Fortunately, using fontquant, we can try to work this relationship out. (Spoiler: I haven’t got there yet, and would appreciate input. But I have some potentially interesting data.) We take a bunch of fonts with an opsz axis - I just happen to have the Google Fonts catalogue right here - and we plot the measured values from fontquant at different points on the axis and see if they tell us anything. Here are some things from Tim and Shoko’s book that we should be looking for. We expect smaller opsz to mean:

  • heavier weight: “Whenever consistency is an aim in designing optical sizes the weight needs to be increased in small sizes in order to maintain the overall perceived tone.”
  • reduced stroke contrast: “The most important - sometimes the only - adjustment in small sizes is the reduction of stroke contrast.”
  • wider letters: “The width of the letters generally needs to be increased for small sizes.”
  • larger x-height: “In the smaller sizes the x-height is increased very often.”
  • smaller extenders: “At the same time the ascenders and descenders are shortened.”
  • larger apertures: “…the increase of the lower case counter size in the smaller sizes.”
  • simplified shapes: “it is advisable to simplify the shapes in smaller sizes”
  • heavier serifs: “They should be given more weight in smaller sizes…”
  • looser spacing: “If the fonts are to be used predominantly in rather loose layouts like books, the default spacing should be looser than, for example, in fonts for newspaper headlines.”

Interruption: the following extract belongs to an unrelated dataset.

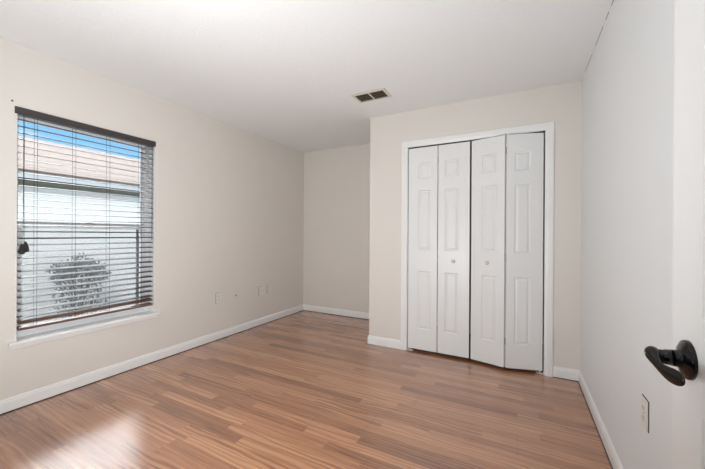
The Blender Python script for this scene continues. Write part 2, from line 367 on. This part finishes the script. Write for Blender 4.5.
def bifold(name, pivot, guide, hinge, label, knob_leaf, pivot_side):
    """two leaves meeting at `hinge`; the pivot leaf ends at the jamb"""
    root = empty(name, ((pivot[0]+guide[0])/2, YC+0.02, 0)); S(root, label, 'closet door')
    LW = 0.2930 if pivot_side < 0 else 0.2905
    P = sorted([pivot, guide], key=lambda p: p[0])
    for i, (a, c) in enumerate(((P[0], hinge), (hinge, P[1]))):
        is_pivot = (a == pivot) or (c == pivot)
        lf = obj('door_leaf', leaf_mesh(LW, LH, LT, closet_rects(i == 1, LW)), M['door'], root)
        ang = math.atan2(c[1]-a[1], c[0]-a[0])
        mid = ((a[0]+c[0])/2, (a[1]+c[1])/2)
        lf.location = (mid[0]-math.cos(ang)*LW/2 - root.location.x, mid[1]-math.sin(ang)*LW/2 - root.location.y, LZ); lf.rotation_euler = (0, 0, ang)
        if not is_pivot: knob(lf, 0.150, 0.905)
        if i == 1:
            for hz in (0.20, 0.93, 1.86):
                bm = bmesh.new()
                for k in range(3): lathe(bm, [(0, 0.0032), (0.020, 0.0032)], (-0.0025, 0.0005, hz+k*0.021), (0, 0, 1), 10)
                obj('hinge', bm, M['brass'], lf, smooth=False)
    # bottom pivot bracket by the jamb
    s = pivot_side
    bm = bmesh.new(); x0 = pivot[0]+s*0.002
    box(bm, min(x0, x0-s*0.055), max(x0, x0-s*0.055), YC+0.004, YC+0.040, 0.0005, 0.004); box(bm, min(x0, x0-s*0.003), max(x0, x0-s*0.003), YC+0.004, YC+0.04, 0.0005, 0.024)
    lathe(bm, [(0.004, 0.005), (0.0255, 0.005)], (x0-s*0.028, YC+0.022, 0), (0, 0, 1), 10)
    o = obj('pivot_bracket', bm, M['plastic'], root); o.location = -root.location
    return root
FY = YC + 0.006
bifold('door_1', (OX0+0.006, FY+0.006), (-0.420, FY), (-0.7225, FY+0.004), 'closed pair of white panelled folding closet doors nearest the recess', 0, -1)
bifold('door_2', (OX1-0.006, FY+0.010), (-0.4155, FY-0.002), (-0.1195, YC-0.068), 'white panelled folding closet doors pushed slightly outward at their hinge', 0, 1)
bm = bmesh.new(); box(bm, OX0+0.005, OX1-0.005, YC+0.004, YC+0.034, OZ-0.010, OZ-0.0042)
S(obj('trim_5', bm, M['slot']), 'dark folding door track under the closet head', 'door track')

# ------------------------------------------------------------------ open room door with its lever, against the right wall
DW, DH, DT = 0.762, 2.03, 0.035
XD = 0.27                                   # room face of the open door
DE = 0.866                                  # its free edge along Y
a, m_ = 0.118, 0.115
pw = (DW - 2*a - m_)/2
R6 = []
for x0 in (a, a+pw+m_):
    R6 += [(x0, x0+pw, 0.22, 0.865), (x0, x0+pw, 1.03, 1.60), (x0, x0+pw, 1.69, 1.92)]
root = empty('door_3', (XD, DE-DW, 0), PI/2); S(root, 'white panelled room door standing open along the plain wall, with black lever', 'door')
# local x runs along +Y of the room, local -y faces +X of the room; turn so the y=DT face looks at the room
slab = obj('door_slab', leaf_mesh(DW, DH, DT, R6), M['door'], root); slab.location = (0, -DT, 0.012)
kz, kx = 0.957, DW - 0.072
hd = empty('lever_handle', (kx, 0, kz)); hd.parent = root
bm = bmesh.new(); lathe(bm, [(0, 0.0345), (0.004, 0.0348), (0.0065, 0.0335), (0.0075, 0.0310), (0.0085, 0.0290), (0.0105, 0.0265), (0.0125, 0.0200), (0.0145, 0.0160), (0.018, 0.0148), (0.024, 0.0145)], (0, 0, 0), (0, 1, 0), 48)
obj('rose', bm, M['black'], hd, smooth=True)
bm = bmesh.new(); lathe(bm, [(0.022, 0.0150), (0.030, 0.0135), (0.0325, 0.0135), (0.0327, 0.0125), (0.046, 0.0120), (0.049, 0.0120)], (0, 0, 0), (0, 1, 0), 32)
obj('neck', bm, M['black'], hd, smooth=True)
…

And now… let’s see the results. We plot optical size on the X axis, and other font features on the Y axis:

We’ll start with word space. In most fonts with an optical size axis, word space decreases as opsz increases. But in a few fonts (Bodoni Moda, Texturina, Literata), it does not change, and in Pathway Extreme, it increases.

Next we look at x-height. This is the most confusing one for me! In Newsreader and Roboto Serif, x height decreases up to opsz=20 or so, then starts increasing again. In Truculenta, it goes up; in Roboto Flex, Source Serif, Fraunces and Merriweather it decreases fairly linearly; in other fonts, it goes down.

Width is fairly consistent. In most designs, smaller sizes are wider. Usually the change over optical size is linear, although there are some designs which get dramatically wider in the very small optical sizes.

Stroke contrast again behaves reasonably well. For some fonts the contrast doesn’t change particularly much (warning: this may be due to the way that we’re measuring stroke contrast, which was not particularly easy), but if it does change, large sizes have more contrast.

Ascender height doesn’t really change. Sorry, Tim. What about weight?

This one broadly works as well. Fonts get heavier at small sizes and lighter at large sizes - most of the time.

But what about relating these values together? Is there some formula where we can plug in all the weight, stroke contrast, and parametric values and get an optical size value out? I’m not sure. I haven’t found an obvious one yet, although I have managed to train a regression model that claims to fit the data with R² = 0.90 on test (i.e. unseen) data. Which sounds good, but these things always sound good until you try them, though, and they seem to quickly fall apart afterwards.

I feel like there should be some kind of obvious relationship, given all we know about how optical sizes work. But maybe in practice, it isn’t as obvious as all that.